Tella, who called for cutting down cost of running government, also accused the National Assembly members of approving loans for their pecuniary gains.

“What we should do now is to cut down on the expenses. We would have to re-prioritise the items that we are spending money on. It seems the government is bent on spending what they have budgeted for the year and that is not correct. A budget is just an estimate. I think the National Assembly is supposed to caution the Federal Government.
“Again, the lawmakers believe that approving the loans will enable them to get the money that they have been getting because when you get the loan it gives you a kind of money illusion, and therefore, you will not find a solution to the problems confronting us.

“The two major problems that we have now are the payment and servicing of debts as well as for settling political office-holders. Ghana, for instance, is running a presidential system but are they are not complaining about the cost of running the government because they follow the laws with regard to financial spending. Which law, for instance, allows our legislators to be collecting at least N15m every month? There is none.

“There is a fiscal policy law that stipulates how many civil servants will collect monthly, but the lawmakers have gone ahead to implement policies that will enable them to collect huge monies. So, we are caught in the web of payment for debts and the cost of governance.

“We are already spending 70 per cent of our budget on recurrent and that is why we are having the problems we are faced with now. So, such loans will never be turned down by the National Assembly because they will benefit from the loan” he added.

A Port Harcourt-based Finance Consultant, Ekaa, said instead of going for external borrowing, which might have negative impact on the economy and foreign exchange, the authorities should harness abundant domestic resources and opportunities that are lying fallow.

He said, “We have enough resources in this country for us to harness without having to go for external loans. If an external loan is to be applied to investment projects and we are using it to yield something that would generate employment and would generate employment and improve the living standards of the people, it is a different thing.”

Similarly, a Rivers State-based legal practitioner, Dr. Emmanuel Mgbe, said those in government have not done what they should do to reduce borrowing. According to him, the government should adopt austerity measures in the expenditure of public officers.

“By all statistics, international agencies and economists say Nigeria is over-leveraged with loans. So, adding to it without assured productivity is a No! IMF has talked, World Bank has talked and even government economists have all talked that we are over-leveraged,” he lamented.

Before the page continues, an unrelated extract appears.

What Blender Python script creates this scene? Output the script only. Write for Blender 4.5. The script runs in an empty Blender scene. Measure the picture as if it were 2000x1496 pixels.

Lead Director, Centre for Social Justice (CSJ), Mr. Ezeh Onyekpere, said Buhari had lost economic direction. “It is obvious that the President is bereaved of the economic indices and that is why we keep gambling into contradiction. What is the repayment plan? What is the duration of the loan and at what interest rate is that loan coming into Nigeria? Among all these, I can tell you that there is no clear evidence to show that we are close to getting it right.

“I believe that the next Nigerian President will be frustrated out of office by the countless loans President Buhari has taken from foreign countries and the fact remains that the deeds on the condition of these loans are shrouded in secrecy. Ordinarily, it should be a public document domiciled at the National Assembly or the DMO or possibly make a national publication of the loan negotiation.

“He wants to live a huge debt to the incoming president. Another point is that we are already enslaved to the lenders because the condition for payment must not be so easy for the country to wriggle out of it.

A former Dean of Faculty of Applied Economics, University of Port Harcourt, Prof. Mike Ezugwu, said issues in the country had no technical approach because its leadership was not listening to advice.

He said, “Do you think that borrowing is a bad thing? No, it is not. But the way this administration is going about it, shows our ways of doing things. Every day now, we hear of Mr. President asking for loans and more loans and I keep asking myself, is this how past leaders did it. And the way this National Assembly approves the loan speaks volumes.”